= Task goal =
Set down each entry exactly as given; pictures should not appear in the copy.

· · · · ·

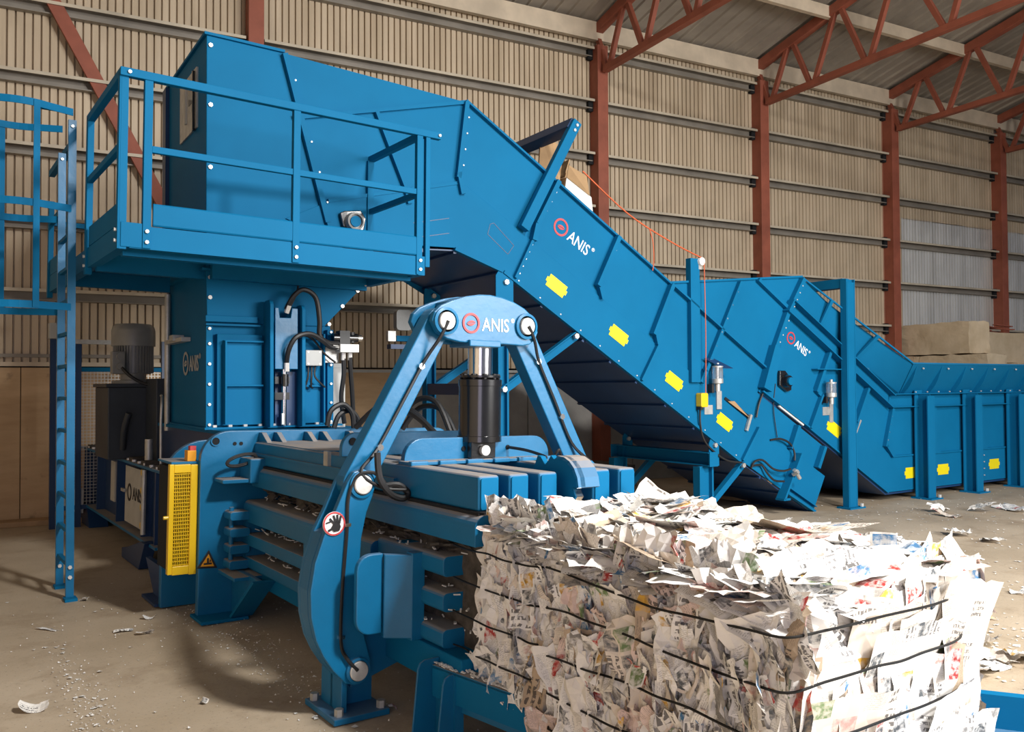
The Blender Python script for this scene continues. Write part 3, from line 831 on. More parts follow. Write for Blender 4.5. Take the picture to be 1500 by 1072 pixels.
part('chamber', M().box(1.97, 3.25, 6.12, 8.5, 0.25, 1.235), 'dark_blue', pr)
# top beams
for x0, x1 in ((2.042, 2.155), (2.207, 2.32), (2.376, 2.486), (2.705, 2.816), (2.872, 2.984)):
    b_ = part('top_beam', M().box(x0, x1, 3.14, 6.06, 1.045, 1.202), 'blue_dusty', pr, bevel=0.014, seg=3)
    part('end_cap', M().prism(rrect(x0 + 0.010, x1 - 0.010, 1.052, 1.192, 0.012), 'y', 3.134, 3.142), 'blue_paint', b_, bevel=0.003)
part('top_cover', M().box(2.06, 2.97, 4.9, 6.05, 1.196, 1.207), 'blue_dusty', pr)
part('slot_strip', M().box(2.34, 2.36, 3.9, 5.2, 1.08, 1.15).box(2.5, 2.69, 4.0, 5.5, 1.1, 1.12), 'dark_blue', pr, kind='stuff')
for x in (2.09, 2.20, 2.43, 2.55, 2.76, 2.93):
    part('beam_gusset', M().prism([(6.06, 1.2), (6.06, 1.272), (6.0, 1.272), (5.87, 1.2)], 'x', x - 0.018, x + 0.018), 'blue_dusty', pr, bevel=0.003)
part('side_strip', M().box(2.026, 2.043, 3.9, 6.06, 1.112, 1.128), 'blue_dusty', pr)
part('hose_tab', M().box(2.02, 2.042, 4.72, 4.78, 1.13, 1.215), 'plate_steel', pr)
# side wall: rounded rail, open gap, finger doors
part('side_rail', M().prism([(2.0, 0.90), (2.2, 0.90), (2.2, 1.035)] + arc(2.055, 0.98, 0.055, 90, 180, 6), 'y', 3.10, 5.98), 'blue_dusty', pr, bevel=0.004)
part('rail_spacer', M().prism(rrect(2.03, 2.2, 1.03, 1.046, 0.004), 'y', 3.12, 6.0), 'dark_void', pr)
part('rail_head', M().box(1.94, 2.2, 5.84, 6.06, 0.93, 1.10), 'blue_dusty', pr, bevel=0.01)
for z0, z1 in ((0.655, 0.80), (0.495, 0.575), (0.345, 0.415)):
    if z0 > .6:
        part('door_bar', M().prism([(1.96, z0), (2.16, z0), (2.16, z1)] + arc(2.0, z1 - 0.04, 0.04, 90, 180, 5), 'y', 4.02, 6.02), 'blue_dusty', pr, bevel=0.004)
    else:
        part('door_bar', M().box(1.96, 2.16, 4.02, 6.02, z0, z1), 'blue_dusty', pr, bevel=0.006)
part('door_post', M().box(1.962, 2.1, 4.02, 4.92, 0.35, 0.70), 'blue_dusty', pr)
part('door_post', M().box(1.962, 2.1, 5.96, 6.03, 0.35, 0.70), 'blue_dusty', pr)
for z in (0.70, 0.585, 0.47, 0.365):
    part('hinge_lug', M().prism(rrect(1.83, 1.97, z - 0.025, z + 0.035, 0.02), 'y', 5.9, 6.05), 'blue_dusty', pr, bevel=0.004)
part('hinge_pin', M().cyl((1.86, 5.97, 0.34), (1.86, 5.97, 0.76), 0.016, 12), 'blue_dusty', pr, True)
part('bracket_shelf', M().prism(rrect(1.76, 1.99, 0.935, 0.962, 0.01), 'y', 5.86, 6.06), 'blue_dusty', pr, bevel=0.004)
part('bracket_shelf', M().box(1.80, 2.02, 5.7, 6.06, 0.30, 0.325), 'blue_dusty', pr, bevel=0.004)
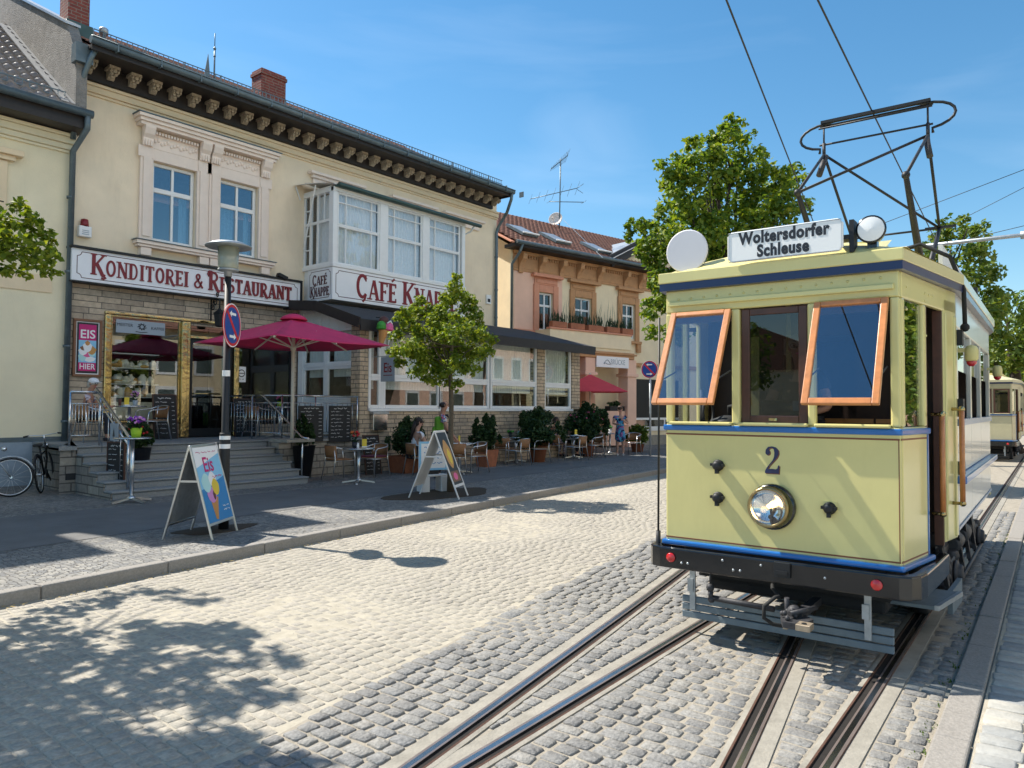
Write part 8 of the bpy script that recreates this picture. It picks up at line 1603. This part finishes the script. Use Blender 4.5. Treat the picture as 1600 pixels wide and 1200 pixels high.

· · · · ·

= Response below =
The Blender Python script for this scene continues. Write part 3, from line 831 on. More parts follow. Write for Blender 4.5. Take the picture to be 1500 by 1072 pixels.
part('chamber', M().box(1.97, 3.25, 6.12, 8.5, 0.25, 1.235), 'dark_blue', pr)
# top beams
for x0, x1 in ((2.042, 2.155), (2.207, 2.32), (2.376, 2.486), (2.705, 2.816), (2.872, 2.984)):
    b_ = part('top_beam', M().box(x0, x1, 3.14, 6.06, 1.045, 1.202), 'blue_dusty', pr, bevel=0.014, seg=3)
    part('end_cap', M().prism(rrect(x0 + 0.010, x1 - 0.010, 1.052, 1.192, 0.012), 'y', 3.134, 3.142), 'blue_paint', b_, bevel=0.003)
part('top_cover', M().box(2.06, 2.97, 4.9, 6.05, 1.196, 1.207), 'blue_dusty', pr)
part('slot_strip', M().box(2.34, 2.36, 3.9, 5.2, 1.08, 1.15).box(2.5, 2.69, 4.0, 5.5, 1.1, 1.12), 'dark_blue', pr, kind='stuff')
for x in (2.09, 2.20, 2.43, 2.55, 2.76, 2.93):
    part('beam_gusset', M().prism([(6.06, 1.2), (6.06, 1.272), (6.0, 1.272), (5.87, 1.2)], 'x', x - 0.018, x + 0.018), 'blue_dusty', pr, bevel=0.003)
part('side_strip', M().box(2.026, 2.043, 3.9, 6.06, 1.112, 1.128), 'blue_dusty', pr)
part('hose_tab', M().box(2.02, 2.042, 4.72, 4.78, 1.13, 1.215), 'plate_steel', pr)
# side wall: rounded rail, open gap, finger doors
part('side_rail', M().prism([(2.0, 0.90), (2.2, 0.90), (2.2, 1.035)] + arc(2.055, 0.98, 0.055, 90, 180, 6), 'y', 3.10, 5.98), 'blue_dusty', pr, bevel=0.004)
part('rail_spacer', M().prism(rrect(2.03, 2.2, 1.03, 1.046, 0.004), 'y', 3.12, 6.0), 'dark_void', pr)
part('rail_head', M().box(1.94, 2.2, 5.84, 6.06, 0.93, 1.10), 'blue_dusty', pr, bevel=0.01)
for z0, z1 in ((0.655, 0.80), (0.495, 0.575), (0.345, 0.415)):
    if z0 > .6:
        part('door_bar', M().prism([(1.96, z0), (2.16, z0), (2.16, z1)] + arc(2.0, z1 - 0.04, 0.04, 90, 180, 5), 'y', 4.02, 6.02), 'blue_dusty', pr, bevel=0.004)
    else:
        part('door_bar', M().box(1.96, 2.16, 4.02, 6.02, z0, z1), 'blue_dusty', pr, bevel=0.006)
part('door_post', M().box(1.962, 2.1, 4.02, 4.92, 0.35, 0.70), 'blue_dusty', pr)
part('door_post', M().box(1.962, 2.1, 5.96, 6.03, 0.35, 0.70), 'blue_dusty', pr)
for z in (0.70, 0.585, 0.47, 0.365):
    part('hinge_lug', M().prism(rrect(1.83, 1.97, z - 0.025, z + 0.035, 0.02), 'y', 5.9, 6.05), 'blue_dusty', pr, bevel=0.004)
part('hinge_pin', M().cyl((1.86, 5.97, 0.34), (1.86, 5.97, 0.76), 0.016, 12), 'blue_dusty', pr, True)
part('bracket_shelf', M().prism(rrect(1.76, 1.99, 0.935, 0.962, 0.01), 'y', 5.86, 6.06), 'blue_dusty', pr, bevel=0.004)
part('bracket_shelf', M().box(1.80, 2.02, 5.7, 6.06, 0.30, 0.325), 'blue_dusty', pr, bevel=0.004)
Write part 8 of the bpy script that recreates this picture. It picks up at line 1603. This part finishes the script. Use Blender 4.5. Treat the picture as 1600 pixels wide and 1200 pixels high.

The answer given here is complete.